Start Data excerpt

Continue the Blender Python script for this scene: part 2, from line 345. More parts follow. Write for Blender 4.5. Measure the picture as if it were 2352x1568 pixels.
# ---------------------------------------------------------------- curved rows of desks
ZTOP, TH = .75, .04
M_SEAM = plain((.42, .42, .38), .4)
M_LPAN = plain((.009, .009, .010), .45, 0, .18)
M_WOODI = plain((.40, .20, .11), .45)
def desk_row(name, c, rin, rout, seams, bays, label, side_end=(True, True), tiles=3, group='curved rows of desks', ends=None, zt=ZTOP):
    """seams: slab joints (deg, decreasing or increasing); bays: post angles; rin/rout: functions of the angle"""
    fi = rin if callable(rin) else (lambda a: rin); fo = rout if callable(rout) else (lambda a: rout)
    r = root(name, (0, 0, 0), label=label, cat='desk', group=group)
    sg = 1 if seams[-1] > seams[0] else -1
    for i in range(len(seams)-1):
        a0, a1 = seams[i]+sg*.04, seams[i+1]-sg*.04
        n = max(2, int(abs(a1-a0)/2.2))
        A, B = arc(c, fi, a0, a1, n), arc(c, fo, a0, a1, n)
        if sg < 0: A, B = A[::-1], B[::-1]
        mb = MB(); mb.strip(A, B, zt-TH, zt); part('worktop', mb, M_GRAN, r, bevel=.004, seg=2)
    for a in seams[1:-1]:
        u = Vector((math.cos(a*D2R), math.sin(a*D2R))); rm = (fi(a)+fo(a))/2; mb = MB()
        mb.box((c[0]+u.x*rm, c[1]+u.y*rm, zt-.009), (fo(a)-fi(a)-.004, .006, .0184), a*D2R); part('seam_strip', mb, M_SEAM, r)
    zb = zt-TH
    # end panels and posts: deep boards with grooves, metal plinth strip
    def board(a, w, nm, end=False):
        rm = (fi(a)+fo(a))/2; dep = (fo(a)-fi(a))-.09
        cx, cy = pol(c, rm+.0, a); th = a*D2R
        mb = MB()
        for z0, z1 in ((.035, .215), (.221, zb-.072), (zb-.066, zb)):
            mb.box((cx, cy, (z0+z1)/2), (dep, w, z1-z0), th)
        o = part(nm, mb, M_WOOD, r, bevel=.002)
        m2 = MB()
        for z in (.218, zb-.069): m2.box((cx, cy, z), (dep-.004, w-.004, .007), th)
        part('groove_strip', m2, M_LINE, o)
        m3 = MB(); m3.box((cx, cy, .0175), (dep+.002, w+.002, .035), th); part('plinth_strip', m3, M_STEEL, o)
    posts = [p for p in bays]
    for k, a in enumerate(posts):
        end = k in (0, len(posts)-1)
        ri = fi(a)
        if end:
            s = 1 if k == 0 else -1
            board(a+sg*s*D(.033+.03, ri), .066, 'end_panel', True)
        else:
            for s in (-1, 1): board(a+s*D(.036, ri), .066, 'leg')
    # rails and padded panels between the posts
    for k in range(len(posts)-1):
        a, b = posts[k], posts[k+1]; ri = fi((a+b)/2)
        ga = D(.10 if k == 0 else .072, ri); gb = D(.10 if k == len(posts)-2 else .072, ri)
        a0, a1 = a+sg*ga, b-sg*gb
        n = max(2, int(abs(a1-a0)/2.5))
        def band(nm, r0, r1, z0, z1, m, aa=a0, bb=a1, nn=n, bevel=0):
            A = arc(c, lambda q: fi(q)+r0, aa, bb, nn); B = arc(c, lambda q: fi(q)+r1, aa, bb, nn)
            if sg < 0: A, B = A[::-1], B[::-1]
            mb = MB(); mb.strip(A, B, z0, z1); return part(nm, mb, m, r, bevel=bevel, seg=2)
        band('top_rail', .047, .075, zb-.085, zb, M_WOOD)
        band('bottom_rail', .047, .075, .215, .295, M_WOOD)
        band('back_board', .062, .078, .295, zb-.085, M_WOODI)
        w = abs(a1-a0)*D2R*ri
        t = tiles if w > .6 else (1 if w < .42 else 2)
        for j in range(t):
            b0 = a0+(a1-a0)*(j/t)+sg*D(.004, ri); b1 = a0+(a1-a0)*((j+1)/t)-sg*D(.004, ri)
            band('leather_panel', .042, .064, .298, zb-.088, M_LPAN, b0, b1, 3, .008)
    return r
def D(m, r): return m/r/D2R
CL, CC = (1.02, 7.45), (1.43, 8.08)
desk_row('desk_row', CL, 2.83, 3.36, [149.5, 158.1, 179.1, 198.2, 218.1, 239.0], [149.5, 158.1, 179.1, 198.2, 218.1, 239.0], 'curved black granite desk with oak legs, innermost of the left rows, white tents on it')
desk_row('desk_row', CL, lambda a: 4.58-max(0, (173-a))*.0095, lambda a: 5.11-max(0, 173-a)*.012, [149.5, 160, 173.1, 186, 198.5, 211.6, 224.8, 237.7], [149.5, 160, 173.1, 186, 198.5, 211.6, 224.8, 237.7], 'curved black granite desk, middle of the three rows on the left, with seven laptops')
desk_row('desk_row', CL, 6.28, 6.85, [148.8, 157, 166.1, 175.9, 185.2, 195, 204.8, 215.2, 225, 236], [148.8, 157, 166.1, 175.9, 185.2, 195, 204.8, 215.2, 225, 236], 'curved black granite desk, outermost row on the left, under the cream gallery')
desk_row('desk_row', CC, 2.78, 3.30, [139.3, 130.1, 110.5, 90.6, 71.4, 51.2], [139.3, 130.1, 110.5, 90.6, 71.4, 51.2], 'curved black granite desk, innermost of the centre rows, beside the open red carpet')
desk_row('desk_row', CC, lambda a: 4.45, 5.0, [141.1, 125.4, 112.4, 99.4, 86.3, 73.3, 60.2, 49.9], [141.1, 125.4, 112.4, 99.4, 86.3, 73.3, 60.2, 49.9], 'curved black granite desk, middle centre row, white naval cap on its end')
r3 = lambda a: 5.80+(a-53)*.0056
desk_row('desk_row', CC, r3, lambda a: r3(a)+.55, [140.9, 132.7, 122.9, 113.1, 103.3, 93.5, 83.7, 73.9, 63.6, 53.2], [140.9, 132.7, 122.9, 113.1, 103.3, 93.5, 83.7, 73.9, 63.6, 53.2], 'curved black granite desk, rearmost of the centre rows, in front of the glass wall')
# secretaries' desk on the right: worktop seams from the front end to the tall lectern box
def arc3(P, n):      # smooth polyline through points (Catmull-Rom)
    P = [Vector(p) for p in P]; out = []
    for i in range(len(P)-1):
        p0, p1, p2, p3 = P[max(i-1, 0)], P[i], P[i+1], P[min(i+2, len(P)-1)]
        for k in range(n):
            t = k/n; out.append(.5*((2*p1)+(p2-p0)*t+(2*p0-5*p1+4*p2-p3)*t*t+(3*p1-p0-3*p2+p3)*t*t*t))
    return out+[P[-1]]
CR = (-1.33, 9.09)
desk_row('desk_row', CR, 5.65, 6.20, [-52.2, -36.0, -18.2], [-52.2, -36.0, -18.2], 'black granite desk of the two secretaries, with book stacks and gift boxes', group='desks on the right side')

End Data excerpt

## Exercise brief
Take the lines above and print them exactly.

## Output of the exercise
Continue the Blender Python script for this scene: part 2, from line 345. More parts follow. Write for Blender 4.5. Measure the picture as if it were 2352x1568 pixels.
# ---------------------------------------------------------------- curved rows of desks
ZTOP, TH = .75, .04
M_SEAM = plain((.42, .42, .38), .4)
M_LPAN = plain((.009, .009, .010), .45, 0, .18)
M_WOODI = plain((.40, .20, .11), .45)
def desk_row(name, c, rin, rout, seams, bays, label, side_end=(True, True), tiles=3, group='curved rows of desks', ends=None, zt=ZTOP):
    """seams: slab joints (deg, decreasing or increasing); bays: post angles; rin/rout: functions of the angle"""
    fi = rin if callable(rin) else (lambda a: rin); fo = rout if callable(rout) else (lambda a: rout)
    r = root(name, (0, 0, 0), label=label, cat='desk', group=group)
    sg = 1 if seams[-1] > seams[0] else -1
    for i in range(len(seams)-1):
        a0, a1 = seams[i]+sg*.04, seams[i+1]-sg*.04
        n = max(2, int(abs(a1-a0)/2.2))
        A, B = arc(c, fi, a0, a1, n), arc(c, fo, a0, a1, n)
        if sg < 0: A, B = A[::-1], B[::-1]
        mb = MB(); mb.strip(A, B, zt-TH, zt); part('worktop', mb, M_GRAN, r, bevel=.004, seg=2)
    for a in seams[1:-1]:
        u = Vector((math.cos(a*D2R), math.sin(a*D2R))); rm = (fi(a)+fo(a))/2; mb = MB()
        mb.box((c[0]+u.x*rm, c[1]+u.y*rm, zt-.009), (fo(a)-fi(a)-.004, .006, .0184), a*D2R); part('seam_strip', mb, M_SEAM, r)
    zb = zt-TH
    # end panels and posts: deep boards with grooves, metal plinth strip
    def board(a, w, nm, end=False):
        rm = (fi(a)+fo(a))/2; dep = (fo(a)-fi(a))-.09
        cx, cy = pol(c, rm+.0, a); th = a*D2R
        mb = MB()
        for z0, z1 in ((.035, .215), (.221, zb-.072), (zb-.066, zb)):
            mb.box((cx, cy, (z0+z1)/2), (dep, w, z1-z0), th)
        o = part(nm, mb, M_WOOD, r, bevel=.002)
        m2 = MB()
        for z in (.218, zb-.069): m2.box((cx, cy, z), (dep-.004, w-.004, .007), th)
        part('groove_strip', m2, M_LINE, o)
        m3 = MB(); m3.box((cx, cy, .0175), (dep+.002, w+.002, .035), th); part('plinth_strip', m3, M_STEEL, o)
    posts = [p for p in bays]
    for k, a in enumerate(posts):
        end = k in (0, len(posts)-1)
        ri = fi(a)
        if end:
            s = 1 if k == 0 else -1
            board(a+sg*s*D(.033+.03, ri), .066, 'end_panel', True)
        else:
            for s in (-1, 1): board(a+s*D(.036, ri), .066, 'leg')
    # rails and padded panels between the posts
    for k in range(len(posts)-1):
        a, b = posts[k], posts[k+1]; ri = fi((a+b)/2)
        ga = D(.10 if k == 0 else .072, ri); gb = D(.10 if k == len(posts)-2 else .072, ri)
        a0, a1 = a+sg*ga, b-sg*gb
        n = max(2, int(abs(a1-a0)/2.5))
        def band(nm, r0, r1, z0, z1, m, aa=a0, bb=a1, nn=n, bevel=0):
            A = arc(c, lambda q: fi(q)+r0, aa, bb, nn); B = arc(c, lambda q: fi(q)+r1, aa, bb, nn)
            if sg < 0: A, B = A[::-1], B[::-1]
            mb = MB(); mb.strip(A, B, z0, z1); return part(nm, mb, m, r, bevel=bevel, seg=2)
        band('top_rail', .047, .075, zb-.085, zb, M_WOOD)
        band('bottom_rail', .047, .075, .215, .295, M_WOOD)
        band('back_board', .062, .078, .295, zb-.085, M_WOODI)
        w = abs(a1-a0)*D2R*ri
        t = tiles if w > .6 else (1 if w < .42 else 2)
        for j in range(t):
            b0 = a0+(a1-a0)*(j/t)+sg*D(.004, ri); b1 = a0+(a1-a0)*((j+1)/t)-sg*D(.004, ri)
            band('leather_panel', .042, .064, .298, zb-.088, M_LPAN, b0, b1, 3, .008)
    return r
def D(m, r): return m/r/D2R
CL, CC = (1.02, 7.45), (1.43, 8.08)
desk_row('desk_row', CL, 2.83, 3.36, [149.5, 158.1, 179.1, 198.2, 218.1, 239.0], [149.5, 158.1, 179.1, 198.2, 218.1, 239.0], 'curved black granite desk with oak legs, innermost of the left rows, white tents on it')
desk_row('desk_row', CL, lambda a: 4.58-max(0, (173-a))*.0095, lambda a: 5.11-max(0, 173-a)*.012, [149.5, 160, 173.1, 186, 198.5, 211.6, 224.8, 237.7], [149.5, 160, 173.1, 186, 198.5, 211.6, 224.8, 237.7], 'curved black granite desk, middle of the three rows on the left, with seven laptops')
desk_row('desk_row', CL, 6.28, 6.85, [148.8, 157, 166.1, 175.9, 185.2, 195, 204.8, 215.2, 225, 236], [148.8, 157, 166.1, 175.9, 185.2, 195, 204.8, 215.2, 225, 236], 'curved black granite desk, outermost row on the left, under the cream gallery')
desk_row('desk_row', CC, 2.78, 3.30, [139.3, 130.1, 110.5, 90.6, 71.4, 51.2], [139.3, 130.1, 110.5, 90.6, 71.4, 51.2], 'curved black granite desk, innermost of the centre rows, beside the open red carpet')
desk_row('desk_row', CC, lambda a: 4.45, 5.0, [141.1, 125.4, 112.4, 99.4, 86.3, 73.3, 60.2, 49.9], [141.1, 125.4, 112.4, 99.4, 86.3, 73.3, 60.2, 49.9], 'curved black granite desk, middle centre row, white naval cap on its end')
r3 = lambda a: 5.80+(a-53)*.0056
desk_row('desk_row', CC, r3, lambda a: r3(a)+.55, [140.9, 132.7, 122.9, 113.1, 103.3, 93.5, 83.7, 73.9, 63.6, 53.2], [140.9, 132.7, 122.9, 113.1, 103.3, 93.5, 83.7, 73.9, 63.6, 53.2], 'curved black granite desk, rearmost of the centre rows, in front of the glass wall')
# secretaries' desk on the right: worktop seams from the front end to the tall lectern box
def arc3(P, n):      # smooth polyline through points (Catmull-Rom)
    P = [Vector(p) for p in P]; out = []
    for i in range(len(P)-1):
        p0, p1, p2, p3 = P[max(i-1, 0)], P[i], P[i+1], P[min(i+2, len(P)-1)]
        for k in range(n):
            t = k/n; out.append(.5*((2*p1)+(p2-p0)*t+(2*p0-5*p1+4*p2-p3)*t*t+(3*p1-p0-3*p2+p3)*t*t*t))
    return out+[P[-1]]
CR = (-1.33, 9.09)
desk_row('desk_row', CR, 5.65, 6.20, [-52.2, -36.0, -18.2], [-52.2, -36.0, -18.2], 'black granite desk of the two secretaries, with book stacks and gift boxes', group='desks on the right side')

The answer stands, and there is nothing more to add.